▼▼▼

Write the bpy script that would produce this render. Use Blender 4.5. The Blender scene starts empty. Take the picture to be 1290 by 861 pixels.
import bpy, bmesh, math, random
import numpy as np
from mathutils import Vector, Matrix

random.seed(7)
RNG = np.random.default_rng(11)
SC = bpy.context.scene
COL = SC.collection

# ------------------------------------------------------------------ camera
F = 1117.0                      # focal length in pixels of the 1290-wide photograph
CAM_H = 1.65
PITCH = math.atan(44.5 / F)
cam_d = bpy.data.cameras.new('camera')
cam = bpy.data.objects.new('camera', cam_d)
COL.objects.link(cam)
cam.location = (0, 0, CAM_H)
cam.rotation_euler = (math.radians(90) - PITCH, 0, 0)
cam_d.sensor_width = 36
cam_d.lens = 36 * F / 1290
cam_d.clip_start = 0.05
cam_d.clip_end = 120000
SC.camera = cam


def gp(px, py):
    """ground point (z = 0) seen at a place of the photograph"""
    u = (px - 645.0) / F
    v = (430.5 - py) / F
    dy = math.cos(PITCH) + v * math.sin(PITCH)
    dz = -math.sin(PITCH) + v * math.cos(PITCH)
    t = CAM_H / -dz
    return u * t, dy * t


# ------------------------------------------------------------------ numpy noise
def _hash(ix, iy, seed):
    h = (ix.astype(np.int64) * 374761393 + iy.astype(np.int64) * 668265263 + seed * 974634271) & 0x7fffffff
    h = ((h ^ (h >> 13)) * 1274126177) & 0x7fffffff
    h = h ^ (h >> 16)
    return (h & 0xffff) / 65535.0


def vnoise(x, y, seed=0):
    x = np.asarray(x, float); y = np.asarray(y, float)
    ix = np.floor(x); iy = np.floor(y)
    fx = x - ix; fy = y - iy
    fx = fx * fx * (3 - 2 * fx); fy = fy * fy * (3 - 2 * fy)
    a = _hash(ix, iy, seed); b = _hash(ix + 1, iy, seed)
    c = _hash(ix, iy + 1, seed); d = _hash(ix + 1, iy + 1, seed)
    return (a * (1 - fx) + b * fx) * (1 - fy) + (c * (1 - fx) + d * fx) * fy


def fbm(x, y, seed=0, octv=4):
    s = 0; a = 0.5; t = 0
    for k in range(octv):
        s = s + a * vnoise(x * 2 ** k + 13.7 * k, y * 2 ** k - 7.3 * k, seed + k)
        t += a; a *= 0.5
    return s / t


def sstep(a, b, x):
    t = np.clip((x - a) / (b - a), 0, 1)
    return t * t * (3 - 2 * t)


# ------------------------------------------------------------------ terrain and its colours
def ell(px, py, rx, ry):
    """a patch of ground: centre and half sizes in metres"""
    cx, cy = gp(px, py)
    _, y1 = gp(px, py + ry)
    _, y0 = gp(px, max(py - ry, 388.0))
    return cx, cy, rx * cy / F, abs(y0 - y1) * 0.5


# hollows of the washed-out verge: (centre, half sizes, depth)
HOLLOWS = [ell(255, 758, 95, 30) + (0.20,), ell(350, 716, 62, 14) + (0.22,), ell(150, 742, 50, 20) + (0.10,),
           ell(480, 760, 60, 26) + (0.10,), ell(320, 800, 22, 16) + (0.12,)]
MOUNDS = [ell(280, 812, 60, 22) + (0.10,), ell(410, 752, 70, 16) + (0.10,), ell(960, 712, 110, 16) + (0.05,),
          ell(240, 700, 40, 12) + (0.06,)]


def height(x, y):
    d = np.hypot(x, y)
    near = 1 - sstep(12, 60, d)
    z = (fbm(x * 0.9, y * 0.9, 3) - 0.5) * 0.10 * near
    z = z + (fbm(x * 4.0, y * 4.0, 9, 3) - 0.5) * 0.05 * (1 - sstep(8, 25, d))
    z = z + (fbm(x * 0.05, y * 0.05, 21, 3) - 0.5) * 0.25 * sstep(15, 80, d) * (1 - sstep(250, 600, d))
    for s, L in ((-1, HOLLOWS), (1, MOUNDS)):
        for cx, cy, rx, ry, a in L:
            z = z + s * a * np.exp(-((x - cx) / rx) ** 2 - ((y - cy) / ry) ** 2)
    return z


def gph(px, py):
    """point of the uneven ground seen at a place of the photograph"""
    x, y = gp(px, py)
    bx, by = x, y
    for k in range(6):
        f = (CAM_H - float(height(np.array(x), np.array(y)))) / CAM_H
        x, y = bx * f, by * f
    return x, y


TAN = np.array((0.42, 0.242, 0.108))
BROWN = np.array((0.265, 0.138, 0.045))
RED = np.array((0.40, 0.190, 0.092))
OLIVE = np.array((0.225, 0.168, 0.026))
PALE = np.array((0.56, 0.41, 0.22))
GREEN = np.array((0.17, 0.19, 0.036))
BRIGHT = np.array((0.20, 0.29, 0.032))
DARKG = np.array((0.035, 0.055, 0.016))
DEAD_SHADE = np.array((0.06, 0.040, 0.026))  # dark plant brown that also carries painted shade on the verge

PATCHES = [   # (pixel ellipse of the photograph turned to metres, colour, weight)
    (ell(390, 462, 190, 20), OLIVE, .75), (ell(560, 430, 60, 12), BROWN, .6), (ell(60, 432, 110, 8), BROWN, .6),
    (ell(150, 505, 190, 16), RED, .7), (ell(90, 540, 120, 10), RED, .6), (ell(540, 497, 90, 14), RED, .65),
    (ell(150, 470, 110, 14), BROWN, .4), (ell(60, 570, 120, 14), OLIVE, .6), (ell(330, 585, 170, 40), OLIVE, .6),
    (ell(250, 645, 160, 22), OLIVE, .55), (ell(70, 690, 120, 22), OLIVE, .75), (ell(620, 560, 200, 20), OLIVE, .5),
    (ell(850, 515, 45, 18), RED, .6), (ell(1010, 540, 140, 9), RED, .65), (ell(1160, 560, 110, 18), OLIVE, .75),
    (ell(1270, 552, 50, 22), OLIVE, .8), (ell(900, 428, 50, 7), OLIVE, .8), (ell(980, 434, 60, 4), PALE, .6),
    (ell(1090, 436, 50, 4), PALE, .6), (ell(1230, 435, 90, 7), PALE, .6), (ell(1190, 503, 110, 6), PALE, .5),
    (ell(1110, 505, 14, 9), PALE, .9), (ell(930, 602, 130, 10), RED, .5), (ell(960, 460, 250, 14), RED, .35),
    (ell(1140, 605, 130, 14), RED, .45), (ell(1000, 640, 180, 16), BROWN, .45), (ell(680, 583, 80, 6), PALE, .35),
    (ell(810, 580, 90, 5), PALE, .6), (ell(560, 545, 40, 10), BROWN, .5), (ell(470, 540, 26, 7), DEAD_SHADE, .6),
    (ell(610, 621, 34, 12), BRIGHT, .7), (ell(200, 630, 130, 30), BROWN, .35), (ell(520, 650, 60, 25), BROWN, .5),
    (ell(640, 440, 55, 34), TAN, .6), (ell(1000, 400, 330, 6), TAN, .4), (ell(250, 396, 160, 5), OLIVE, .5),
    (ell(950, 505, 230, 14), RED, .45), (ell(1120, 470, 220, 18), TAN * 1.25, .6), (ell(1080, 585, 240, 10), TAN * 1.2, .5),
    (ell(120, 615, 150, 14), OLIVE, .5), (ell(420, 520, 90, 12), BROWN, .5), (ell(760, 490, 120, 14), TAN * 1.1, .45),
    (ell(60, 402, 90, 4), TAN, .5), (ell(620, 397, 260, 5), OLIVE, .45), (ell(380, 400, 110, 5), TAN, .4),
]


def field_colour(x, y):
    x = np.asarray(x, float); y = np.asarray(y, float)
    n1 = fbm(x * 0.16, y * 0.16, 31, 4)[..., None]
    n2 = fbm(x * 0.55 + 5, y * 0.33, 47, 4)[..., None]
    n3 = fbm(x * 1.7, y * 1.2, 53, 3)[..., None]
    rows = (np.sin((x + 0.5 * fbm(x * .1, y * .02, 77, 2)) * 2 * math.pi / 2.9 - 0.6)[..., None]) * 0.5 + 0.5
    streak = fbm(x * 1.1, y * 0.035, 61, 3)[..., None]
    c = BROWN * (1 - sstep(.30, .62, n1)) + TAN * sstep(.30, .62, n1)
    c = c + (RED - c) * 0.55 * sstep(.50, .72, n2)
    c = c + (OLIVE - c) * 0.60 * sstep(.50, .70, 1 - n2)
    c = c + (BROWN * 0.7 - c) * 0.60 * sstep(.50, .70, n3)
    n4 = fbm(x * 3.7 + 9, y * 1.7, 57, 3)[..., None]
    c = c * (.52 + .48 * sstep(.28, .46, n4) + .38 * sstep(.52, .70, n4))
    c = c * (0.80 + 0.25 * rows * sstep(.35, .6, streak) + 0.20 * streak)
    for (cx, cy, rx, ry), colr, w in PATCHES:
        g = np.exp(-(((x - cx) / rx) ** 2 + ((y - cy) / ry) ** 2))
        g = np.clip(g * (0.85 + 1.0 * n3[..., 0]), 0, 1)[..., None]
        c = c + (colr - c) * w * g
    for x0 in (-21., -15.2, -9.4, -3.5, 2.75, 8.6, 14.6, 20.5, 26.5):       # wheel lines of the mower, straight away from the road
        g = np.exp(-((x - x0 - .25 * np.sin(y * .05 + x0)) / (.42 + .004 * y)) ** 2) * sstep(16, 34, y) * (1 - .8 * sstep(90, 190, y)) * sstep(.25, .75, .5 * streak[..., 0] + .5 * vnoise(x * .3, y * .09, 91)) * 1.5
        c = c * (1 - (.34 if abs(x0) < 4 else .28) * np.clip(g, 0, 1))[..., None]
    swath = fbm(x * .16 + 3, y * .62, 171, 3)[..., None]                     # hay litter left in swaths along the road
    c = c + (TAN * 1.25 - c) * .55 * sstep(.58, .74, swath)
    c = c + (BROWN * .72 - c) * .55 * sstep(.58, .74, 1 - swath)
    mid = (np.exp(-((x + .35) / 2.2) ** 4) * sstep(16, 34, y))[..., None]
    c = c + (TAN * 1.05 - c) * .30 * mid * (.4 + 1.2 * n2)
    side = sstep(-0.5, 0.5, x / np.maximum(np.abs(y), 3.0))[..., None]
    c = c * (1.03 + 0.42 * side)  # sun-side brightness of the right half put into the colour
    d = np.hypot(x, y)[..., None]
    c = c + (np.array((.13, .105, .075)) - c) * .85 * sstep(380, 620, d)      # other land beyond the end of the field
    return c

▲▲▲

== TASK DIRECTIONS ==
Copy each line above containing the string "scene".

== THE REPLY ==
Write the bpy script that would produce this render. Use Blender 4.5. The Blender scene starts empty. Take the picture to be 1290 by 861 pixels.
SC = bpy.context.scene